Higher rutting depth indicates the less resistance to rutting.
Figure 1 Asphalt Pavement Analyzer
Table 3 shows the manual and automated rut depth measurements for the thinlay mixture.
Past research has shown that if a mixture has an average APA rut depth of less than 5.5 mm, it should be able to withstand 10 million ESALs of truck traffic at the Test Track without
accumulating more than 12.5 mm of field rutting. Based on the data shown in Table 3, the thinlay mixture met this criterion. These APA results agree with the field rutting results since the thinlay mix did not fail due to rutting during the 2012 research cycle.
Table 3. Summary of APA Test Results
Sample ID Air Voids (%) Manual Rut Depth (mm) Automated Rut Depth (mm) Mold Placement
5 6.9 5.2 3.8 Left Rear
7 7.0 4.6 4.6 Left Front
9 6.9 5.3 4.5 Center Rear
6 7.1 5.4 4.9 Center Front
10 6.9 6.2 4.8 Right Rear
8 7.0 5.5 5.1 Right Front
Average 7.0 5.4 4.6
Std. Dev. 0.1 0.5 0.5
9.5 Test Track Performance
Weekly monitoring of each test section was conducted on Mondays. Each section was inspected for signs of cracking and multiple measurements of rutting and surface roughness were made. Similar to the 2003 MDOT thinlay, this mix has now supported over 20 million ESALs with no cracking, rutting, roughness, raveling, or friction deficiencies noted. At the end of the 2015 cycle, the final rut depth measured was 0.05 inches, and the amount of cracking observed was 0.2% based on the total lane area. Figures 2 and 3 show two low-severity cracks observed in Section S3.

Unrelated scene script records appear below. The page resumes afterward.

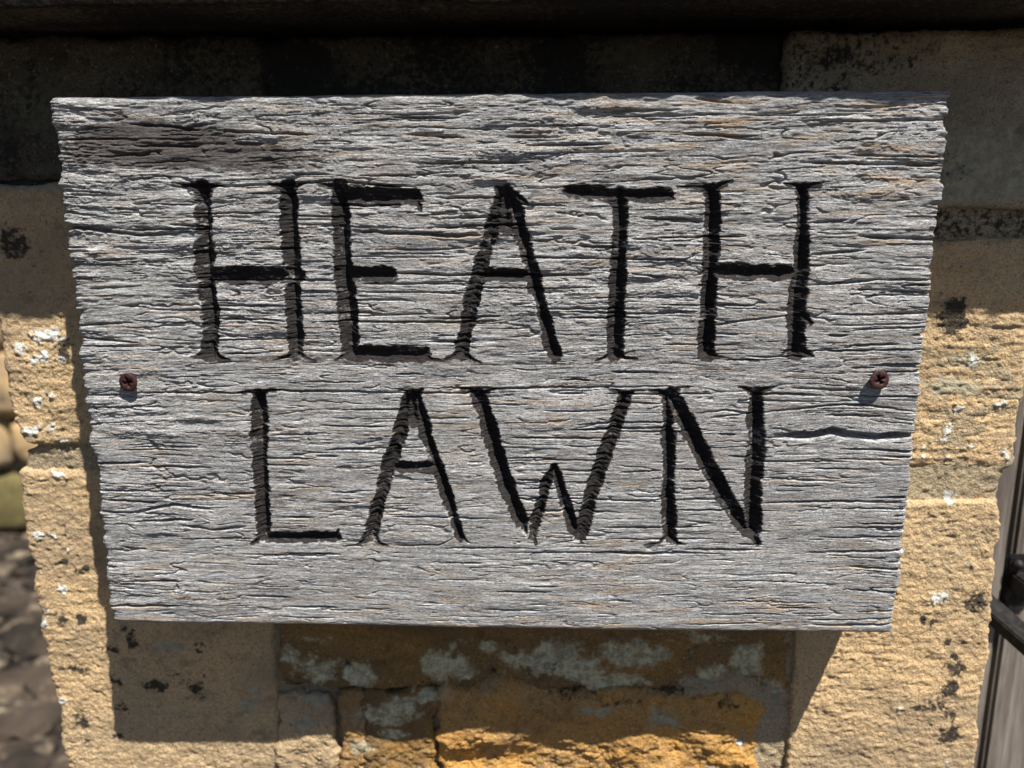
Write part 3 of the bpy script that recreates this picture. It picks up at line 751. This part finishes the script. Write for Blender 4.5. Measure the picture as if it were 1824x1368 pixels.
while z > 0.02:
    hgt = min([0.19, 0.23, 0.21][i % 3], z)
    split = XL + (XR - XL) * [0.35, 0.62, 0.45][i % 3]
    for (a, b) in ((XL, split - 0.005), (split + 0.005, XR)):
        link('stone', box_mesh('stone', a, b, 0.040, 0.04 + DEPTH, z - hgt, z, 0.006, 5, 0.003, i + int(a * 100)), SAND, PIL)
    z -= hgt + 0.011; i += 1

# coping: underside just above the top of the photograph's wall, edge thrown forward
COPY = -0.0140
def coping():
    zj = wp(900, 60, 0.045)[1]
    x0, x1 = XL - 0.07, XR + 0.07
    n = 500
    xs = np.linspace(x0, x1, n)
    # section from the wall out to the nose and up the front face: (y, z above the junction)
    sec = [(0.10, 0.006), (0.047, 0.004), (0.036, 0.0035), (0.026, 0.001), (0.018, -0.001), (0.012, -0.0015), (0.004, -0.0015), (-0.004, -0.001), (-0.012, -0.0005), (COPY + 0.003, -0.0012), (COPY + 0.0008, -0.0004), (COPY, 0.0012),
           (COPY, 0.010), (COPY, 0.020), (COPY, 0.035), (COPY, 0.06), (COPY + 0.004, 0.072), (0.05, 0.085), (0.04 + DEPTH / 2, 0.12), (0.04 + DEPTH, 0.085), (0.04 + DEPTH + 0.06, 0.072), (0.04 + DEPTH + 0.06, 0.0), (0.10, 0.006)]
    vs = []
    for (y, zz) in sec:
        tilt = -0.0012 * np.clip((xs - XL) / (XR - XL), 0, 1) * min(1, max(0, (0.05 - y) / 0.05))
        fr = y < 0.09
        jz = (0.0006 * vn(xs * 60, y * 80 + xs * 0, 80) + 0.0005 * vn(xs * 300, y * 300 + xs * 0, 81)) * fr
        jy = -0.0028 * np.clip((xs - XL) / (XR - XL), 0, 1) * min(1, max(0, (0.04 - y) / 0.05)) + (0.0010 * vn(xs * 25, zz * 40 + xs * 0, 82) + 0.0006 * vn(xs * 150, zz * 100 + xs * 0, 83)) * fr
        vs.append(np.stack([xs, y + jy, zj + zz + tilt + jz], 1))
    vs[-1] = vs[0].copy()
    v = np.concatenate(vs)
    idx = np.arange(len(sec) * n).reshape(len(sec), n)
    f = np.stack([idx[:-1, :-1].ravel(), idx[1:, :-1].ravel(), idx[1:, 1:].ravel(), idx[:-1, 1:].ravel()], 1)
    X, Z = v[:, 0], v[:, 2]
    A = {'white': ('FLOAT', X * 0), 'soot_shade': ('FLOAT', np.clip(0.65 + 0.35 * vn(X * 22, v[:, 1] * 40, 85), 0, 1)), 'crust': ('FLOAT', 0.3 * vn(X * 30, v[:, 1] * 50, 86) + 0.1)}
    me = mesh_np('coping', v, f, A)
    # close both ends
    import bmesh
    bm = bmesh.new(); bm.from_mesh(me)
    bmesh.ops.remove_doubles(bm, verts=bm.verts[:], dist=1e-6)
    bmesh.ops.holes_fill(bm, edges=[e for e in bm.edges if e.is_boundary])
    bmesh.ops.recalc_face_normals(bm, faces=bm.faces[:])
    bm.to_mesh(me); bm.free()
    o = link('coping_stone', me, DARKSAND, PIL); o['label'] = 'dark projecting coping that shades the top of the wall'
coping()

# ------------------------------------------------------------------ the gate to the right of the pillar
def gate_wood():
    k = N('old_gate_wood')
    p = k.obj()
    a = k.noise(k.map(p, (90, 90, 7)), 1, 5, 0.7); b = k.noise(k.map(p, (300, 300, 14)), 1, 5, 0.72)
    col = k.mix(k.ramp(a, 0.35, 0.65), rgb(0.09, 0.076, 0.064), rgb(0.19, 0.165, 0.14))
    col = k.mix(k.ramp(b, 0.5, 0.75, 0, 0.6), col, rgb(0.32, 0.29, 0.25))
    return k.done(col, 0.85, k.bump(b, 0.0015, 0.7, k.bump(a, 0.003, 0.6)))
def iron_mat():
    k = N('black_iron')
    p = k.obj(); a = k.noise(p, 240, 4, 0.6)
    col = k.mix(k.ramp(a, 0.4, 0.7), rgb(0.012, 0.012, 0.013), rgb(0.035, 0.030, 0.027))
    k.b.inputs['Metallic'].default_value = 0.3
    return k.done(col, 0.5, k.bump(a, 0.0006, 0.5))
GW, BI = gate_wood(), iron_mat()
GY = 0.13
GATE = thing('wooden_gate', 'dark weathered wooden gate of upright boards beside the pillar, with black iron fittings', 'gate', (0, 0, 0))
gx = at(1753, 1300, GY)[0]
edges_x = [gx - 0.105, gx - 0.003, gx + 0.003, gx + 0.115, gx + 0.122, gx + 0.22, gx + 0.228, gx + 0.33]
for q in range(0, 8, 2):
    me = box_mesh('board', edges_x[q], edges_x[q + 1], GY + (0 if q else -0.004), GY + 0.025, 0.06, 1.62, 0.002)
    link('board', me, GW, GATE)
for zr in (0.35, 1.25):
    link('rail', box_mesh('rail', edges_x[0] + 0.01, edges_x[7] - 0.01, GY + 0.027, GY + 0.065, zr, zr + 0.09, 0.003), GW, GATE)
# flat black bar slanting out from behind the pillar
def bar(p0, p1, hw, hh):
    import bmesh
    p0, p1 = Vector(p0), Vector(p1)
    d = (p1 - p0).normalized(); side = d.cross(Vector((0, 0, 1))).normalized(); up = side.cross(d)
    bm = bmesh.new()
    vs = []
    for p_ in (p0, p1):
        for a, b in ((-1, -1), (1, -1), (1, 1), (-1, 1)):
            vs.append(bm.verts.new(p_ + side * a * hw + up * b * hh))
    for q in ((3, 2, 1, 0), (4, 5, 6, 7), (0, 1, 5, 4), (1, 2, 6, 5), (2, 3, 7, 6), (3, 0, 4, 7)): bm.faces.new([vs[i_] for i_ in q])
    bmesh.ops.bevel(bm, geom=bm.edges[:], offset=0.0008, segments=2, affect='EDGES')
    bmesh.ops.recalc_face_normals(bm, faces=bm.faces[:])
    me = bpy.data.meshes.new('latch_bar'); bm.to_mesh(me); bm.free(); return me
pa = at(1735, 1060, GY - 0.022); pb = at(1850, 1160, GY - 0.062)
link('latch_bar', bar(pa, pb, 0.0075, 0.0038), BI, GATE)
pc = at(1832, 1046, GY - 0.012)
def keeper():
    import bmesh
    bm = bmesh.new()
    def blk(x, y, z, sx, sy, sz):
        r_ = bmesh.ops.create_cube(bm, size=1)
        for v_ in r_['verts']: v_.co = Vector((v_.co.x * sx + x, v_.co.y * sy + y, v_.co.z * sz + z))
    blk(0, 0.010, 0, 0.018, 0.004, 0.034); blk(0, 0, 0, 0.013, 0.018, 0.012)
    bmesh.ops.bevel(bm, geom=bm.edges[:], offset=0.0012, segments=2, affect='EDGES')
    r_ = bmesh.ops.create_uvsphere(bm, u_segments=16, v_segments=8, radius=0.0032)
    for v_ in r_['verts']: v_.co += Vector((-0.004, 0.006, 0.012))
    me = bpy.data.meshes.new('latch_keeper'); bm.to_mesh(me); bm.free(); return me
link('latch_keeper', keeper(), BI, GATE, pc)

# ------------------------------------------------------------------ behind to the left: rubble garden wall and littered ground
def simple(name, c1, c2, c3, s1=6, s2=40, rough=0.95, bumpd=0.01):
    k = N(name); p = k.obj()
    a = k.noise(p, s1, 4, 0.6); b = k.noise(p, s2, 4, 0.65)
    col = k.mix(k.ramp(a, 0.38, 0.62), c1, c2)
    col = k.mix(k.ramp(b, 0.5, 0.7, 0, 0.8), col, c3)
    return k.done(col, rough, k.bump(b, bumpd, 0.6))
EARTH = simple('dry_earth', rgb(0.010, 0.008, 0.007), rgb(0.055, 0.042, 0.034), rgb(0.16, 0.13, 0.10), 2.2, 9)  # near-black patches put the shadow on the ground into the colour
n = 90
gxs = np.linspace(-1, 1, n); gxs = np.sign(gxs) * np.abs(gxs) ** 3 * 60
X, Yg = np.meshgrid(gxs, gxs)
Zg = 0.015 * vn(X * 2, Yg * 2, 90) + 0.01 * vn(X * 7, Yg * 7, 91)
idx = np.arange(n * n).reshape(n, n)
f = np.stack([idx[:-1, :-1].ravel(), idx[:-1, 1:].ravel(), idx[1:, 1:].ravel(), idx[1:, :-1].ravel()], 1)
o = link('ground', mesh_np('ground', np.stack([X.ravel(), Yg.ravel(), Zg.ravel() - 0.02], 1), f), EARTH); o['kind'] = 'structure'

rng = np.random.RandomState(3)
def rock_unit(seed, sub=2):
    import bmesh
    bm = bmesh.new(); bmesh.ops.create_icosphere(bm, subdivisions=sub, radius=1)
    V_ = np.array([v_.co[:] for v_ in bm.verts]); F_ = np.array([[v_.index for v_ in p_.verts] for p_ in bm.faces]); bm.free()
    V_ = V_ * (1 + 0.22 * vn(V_[:, 0] * 1.3 + seed, V_[:, 1] * 1.3 + V_[:, 2], seed)[:, None] + 0.10 * vn(V_[:, 0] * 3.3 + seed, V_[:, 1] * 2.3 + V_[:, 2] * 3, seed + 3)[:, None])
    return V_, F_
GRAVEL = simple('gravel_and_chips', rgb(0.050, 0.037, 0.027), rgb(0.012, 0.010, 0.008), rgb(0.30, 0.24, 0.17), 2.5, 7, 0.95, 0.003)  # dark tones also hold the ground's shadow
Vs, Fs, off = [], [], 0
units = [rock_unit(s_, 1) for s_ in range(5)]
for i in range(1500):
    V_, F_ = units[i % 5]
    y = rng.uniform(0.9, 3.4); x = rng.uniform(-3.2, -0.1)
    sz = rng.uniform(0.015, 0.10) * (1.8 if rng.rand() < 0.06 else 1)
    a = rng.uniform(0, 6.28); c, s_ = math.cos(a), math.sin(a)
    P = V_ * np.array([sz, sz * rng.uniform(0.5, 1), sz * rng.uniform(0.25, 0.6)])
    P = np.stack([P[:, 0] * c - P[:, 1] * s_ + x, P[:, 0] * s_ + P[:, 1] * c + y, P[:, 2] - 0.012 + sz * 0.2], 1)
    Vs.append(P); Fs.append(F_ + off); off += len(P)
o = link('gravel', mesh_np('gravel', np.concatenate(Vs), np.concatenate(Fs), smooth=False), GRAVEL); o['kind'] = 'stuff'
o['label'] = 'blurred brown gravel, chips and litter on the ground behind the pillar'

MOSSY = simple('garden_wall_stone', rgb(0.42, 0.29, 0.14), rgb(0.26, 0.19, 0.12), rgb(0.10, 0.075, 0.05), 6, 16, 0.95, 0.01)
MOSS = simple('yellow_green_moss', rgb(0.14, 0.12, 0.045), rgb(0.10, 0.085, 0.035), rgb(0.26, 0.19, 0.09), 14, 90, 1.0, 0.02)
WALL = thing('garden_wall', 'blurred low wall of rough yellow stones with mossy foot, far left behind the pillar', 'wall', (0, 3.0, 0))
V2, F2 = rock_unit(11, 3)
zc = 0.0; row = 0
while zc < 1.15:
    hh = 0.22 + 0.10 * rng.rand()
    x = -4.0 + 0.1 * (row % 2)
    while x < -0.4:
        ww = rng.uniform(0.26, 0.5)
        P = np.sign(V2) * np.abs(V2) ** 0.42
        P = P * np.array([ww / 2 * 0.98, 0.16, hh / 2 * 1.0]) * (1 + 0.05 * rng.randn(1, 3))
        P = P + 0.01 * np.stack([vn(P[:, 0] * 20 + x * 9, P[:, 2] * 20, 5)] * 3, 1)
        m_ = mesh_np('stone', P + np.array([x + ww / 2, 0, zc + hh / 2]), F2)
        link('stone', m_, MOSS if (row == 0 and rng.rand() < 0.7) else MOSSY, WALL)
        x += ww + 0.006
    zc += hh; row += 1
link('mortar', box_mesh('mortar', -4.0, -0.4, -0.05, 0.12, 0, zc - 0.03, 0.01), MORT, WALL)
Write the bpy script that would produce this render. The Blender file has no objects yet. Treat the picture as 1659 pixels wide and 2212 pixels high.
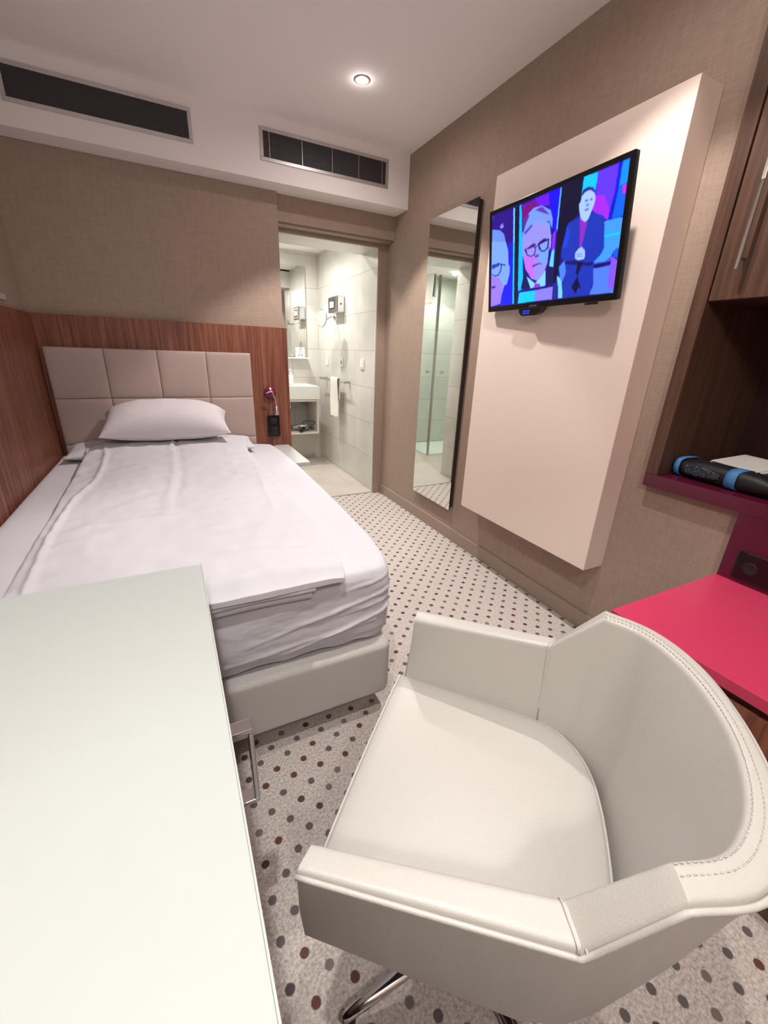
import bpy, bmesh, math, random
import numpy as np
from mathutils import Vector, Matrix, noise
from math import pi, sin, cos, radians, sqrt
random.seed(7)
SC = bpy.context.scene
COL = SC.collection

# ------------------------------------------------------------------ camera
A1, A2, A3, FPX = -0.475316, 0.367569, 0.0385006, 887.64
def _rx(t): return Matrix(((1,0,0),(0,cos(t),-sin(t)),(0,sin(t),cos(t))))
def _ry(t): return Matrix(((cos(t),0,sin(t)),(0,1,0),(-sin(t),0,cos(t))))
def _rz(t): return Matrix(((cos(t),-sin(t),0),(sin(t),cos(t),0),(0,0,1)))
Rm = _rz(A3) @ _rx(A2) @ _ry(A1) @ Matrix(((1,0,0),(0,0,-1),(0,1,0)))
cam_d = bpy.data.cameras.new('camera')
cam = bpy.data.objects.new('camera', cam_d); COL.objects.link(cam)
mw = Matrix((( Rm[0][0], -Rm[1][0], -Rm[2][0]),
             ( Rm[0][1], -Rm[1][1], -Rm[2][1]),
             ( Rm[0][2], -Rm[1][2], -Rm[2][2]))).to_4x4()
mw.translation = Vector((0, 0, 1.245))
cam.matrix_world = mw
cam_d.sensor_fit = 'VERTICAL'; cam_d.sensor_height = 36.0; cam_d.sensor_width = 27.0
cam_d.lens = FPX/2212*36.0
cam_d.clip_start = 0.02; cam_d.clip_end = 50
SC.camera = cam

# ------------------------------------------------------------------ light and exposure
WORLD_STRENGTH = 0.02
SPOT_W = 118.0         # main 90 degree cone of every room downlight
SPILL_W = 9.0         # wide spill of the same lamps
BATH_W = 43.0
EXPOSURE = 0.16
w = bpy.data.worlds.new('world'); SC.world = w; w.use_nodes = True
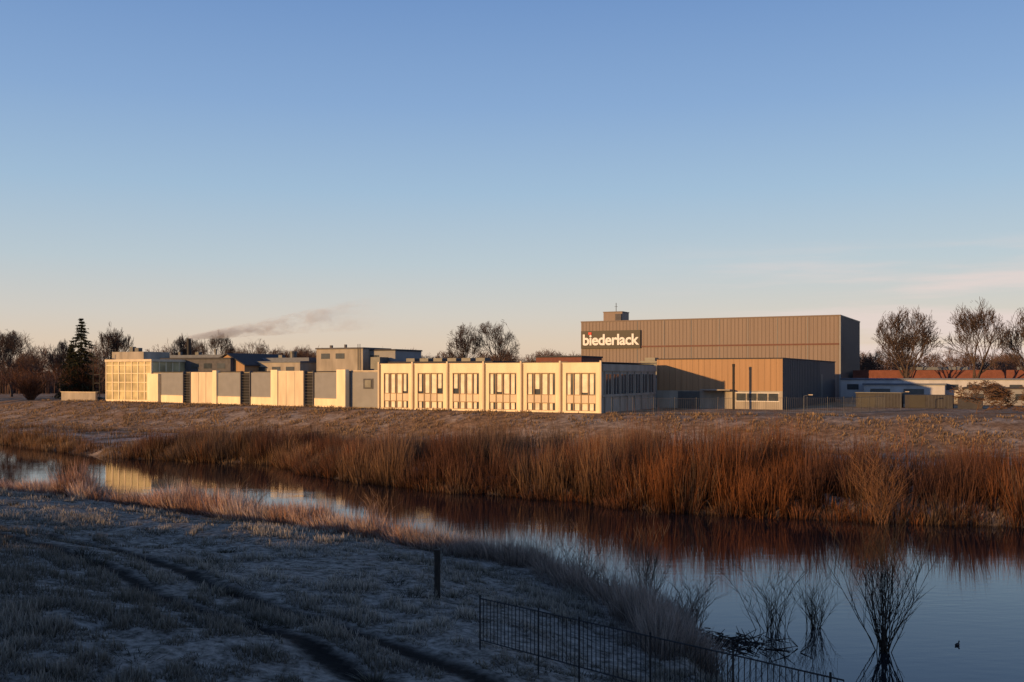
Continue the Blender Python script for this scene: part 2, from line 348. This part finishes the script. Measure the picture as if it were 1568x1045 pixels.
for i in range(190):
    x=random.gauss(6.4,1.0); y=random.gauss(31.6,.6)-.15*(x-6.6); a=random.uniform(0,6.28); l=random.uniform(.2,.9)
    P0.append((x,y,random.uniform(-.04,.06))); P1.append((x+l*math.cos(a),y+l*math.sin(a),random.uniform(-.02,.30))); R0.append(.024);R1.append(.008)
segs_mesh('driftwood_branches',P0,P1,R0,R1,DBARK,4)
def conifer(name,x,y,z,Ht,w):
    e=empty(name,(x,y,z)); segs_mesh('trunk',[(0,0,0)],[(0,0,Ht)],[.28],[.03],BARK,8,parent=e)
    R=random.Random(5); P0=[];P1=[];V=[];F=[];C=[]
    t=.05
    while t<1:
        rr=w/2*(1-t)**.75*R.uniform(.7,1.2)+.12
        for k in range(10):
            a=R.uniform(0,6.283); r=rr*R.uniform(.55,1.15); zb=t*Ht; d=np.array([math.cos(a),math.sin(a)])
            P0.append((0,0,zb));P1.append((d[0]*r,d[1]*r,zb-r*.28+ .1))
            for j in range(int(10+r*9)):
                s=R.uniform(.2,1.02); p=np.array([d[0]*r*s,d[1]*r*s,zb-r*.28*s])+np.array([R.gauss(0,.15),R.gauss(0,.15),R.gauss(0,.07)])
                q=[p+np.array([R.gauss(0,.2),R.gauss(0,.2),R.gauss(-.08,.14)]) for _ in range(2)]
                b0=len(V); V+=[p,q[0],q[1]]; F.append([b0,b0+1,b0+2]); c=R.uniform(.5,1.5); C+=[(.035*c,.038*c,.022*c)]*3
        t+=.035
    raw_mesh('needles',np.array(V),np.array(F),PLANT,cols=np.array(C),parent=e)
    segs_mesh('limbs',P0,P1,[.05]*len(P0),[.02]*len(P0),BARK,3,parent=e)
conifer('spruce_tree',-80.5,186,3.8,15.2,8.8)
conifer('spruce_tree',-84.5,191,3.8,10.5,7)
TT=[tree_segs(100+i,12,spread=.5,up=.25,levels=4,kids=(4,6),thin=.028,w=10,base=.15) for i in range(6)]
A=[];B=[];C=[];D_=[];CO=[]
def put(x,y,h,w):
    T=TT[random.randrange(6)]; a=random.uniform(0,6.28); ca,sa=math.cos(a),math.sin(a)
    for src,dst in ((T[0],A),(T[1],B)):
        q=src.copy(); X_=(q[:,0]*ca-q[:,1]*sa)*w/9+x; Y_=(q[:,0]*sa+q[:,1]*ca)*w/9+y; dst.append(np.stack([X_,Y_,q[:,2]*h/12+3.8],-1))
    s=y/260; C.append(T[2]*s);D_.append(T[3]*s); t=random.uniform(.7,1.3); CO.append(np.tile([[.15*t,.10*t,.082*t]],(len(T[0]),1)))  # treeline colour lightened to put distance haze into it
for i in range(170):
    y=random.uniform(250,400); x=random.uniform(-.62,.62)*y; put(x,y,random.uniform(9,13.5)*(y/300)**.5,random.uniform(8,13))
for x,h in [(-67.2,14.1),(-71.5,13.1),(-52.7,13.1),(-86.8,15),(-91.1,12.6),(-130,16.5),(-123.5,12.6),(93,10.7),(9.6,11.6),(-108,13.6),(88,11.6)]:
    put(x,260,h,10)
segs_mesh('distant_treeline',np.concatenate(A),np.concatenate(B),np.concatenate(C),np.concatenate(D_),PLANT,3,cols=np.concatenate(CO))
n=80000; y=rng.uniform(235,420,n); x=rng.uniform(-.75,.75,n)*y; h=(3.5+6*vnoise(x,y*.2,14))*rng.uniform(.5,1.1,n)*(y/300)**.5
c=rng.uniform(.5,1.4,n)[:,None]
blades('distant_hedgerow',np.stack([x,y,np.full(n,3.7)],-1),h,rng.uniform(.12,.4,n),np.stack([jit(n,.8),jit(n,.8),0*h],-1),np.array([[.09,.062,.055]])*c,np.array([[.18,.115,.09]])*c)

# ------------------------------------------------------------ buildings
LW=31.3; bay=LW/6
p={k:[] for k in 'walls,parapet,piers,spandrels,mullions,blinds,glass,pilasters,roof,roof_trim,side_frames,side_glass,downpipes'.split(',')}
p['walls']=[(0,LW,.3,20,0,5.8)]; p['roof']=[(.2,LW-.2,.5,19.8,5.8,5.9)]; p['roof_trim']=[(-.06,LW+.06,-.06,20.1,5.983,6.05)]
p['parapet']=[(0,LW,0,.3,4.75,5.98),(0,LW,-.03,.3,0,.22)]
for i in range(6):
    x0=i*bay; a=x0+.75; b_=x0+bay-.65
    p['piers']+=[(x0+.003,a,0,.3,.22,4.75),(b_,x0+bay-.003,0,.3,.22,4.75)]
    p['pilasters']+=[(x0-.11,x0+.11,-.16,-.032,.0,6.2)]
    p['downpipes']+=[(x0+.16,x0+.25,-.12,-.031,.0,5.9)]
    w=(b_-a)/4
    p['spandrels']+=[(a,b_,.10,.3,1.15,2.1)]
    for k in range(5):
        mx=a+k*w; p['mullions']+=[(mx-.06,mx+.06,.04,.28,.22,4.75)]
    for zz in (.24,1.13,2.12,4.66): p['mullions']+=[(a+.002,b_-.002,.06,.25,zz-.035,zz+.035)]
    for k in range(4):
        xa=a+k*w+.06; xb=a+(k+1)*w-.06; g=[.30,.10,.20,.4,.15,.25][(k*5+i*3)%6]*w
        sill=[0,0,.3,0,.7,.1,0][(k*3+i*2)%7]
        for (z0,z1) in ((2.1,4.7),(.26,1.15)):
            zb=z0+(sill if z0>1 else 0)
            p['blinds']+=[(xa,xb-g,.20,.3,zb,z1)]; p['glass']+=[(xb-g+.002,xb,.20,.3,z0,z1)]
            if zb>z0: p['glass']+=[(xa,xb-g,.21,.3,z0,zb-.003)]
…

Figure 2 Crack Observed in Section S3 Near the Inside Edge of the Outside (Research) Lane
Figure 3 Crack Observed in Section S3 Near Center of the Outside (Research) Lane Figure 4 shows the texture change of the thinlay mixture in Section S3 through the 2012 and 2015 cycles. Macrotexture increased slightly during the 2015 cycle, but the mean texture depth was still good at around 0.6 mm after 20 million ESALs. Pavement roughness quantified using
international roughness index (IRI) during the 2015 cycle is shown in Figure 5. The IRI data are very consistent, indicating that the pavement remained smooth.
Figure 4 Macrotexture Results for Thinlay Mixture After 20 Million ESALs
Figure 5 Pavement Roughness Results for Thinlay Mixture After 20 Million ESALs 9.6 Conclusions
The objective of Section S3 in the 2012 and 2015 Test Track cycles was to evaluate the
production, placement, rutting, cracking, and durability performance of the redesigned thinlay mix consisting of all locally available surplus sand materials, RAP, and neat liquid asphalt (PG 67- 22) in a relatively thin surface layer (i.e., a target lift thickness of 1 inch or less). Through the 2012 and 2015 cycles, this mix has supported over 20 million ESALs of heavy truck traffic with no cracking, rutting, roughness, raveling, or friction deficiencies noted.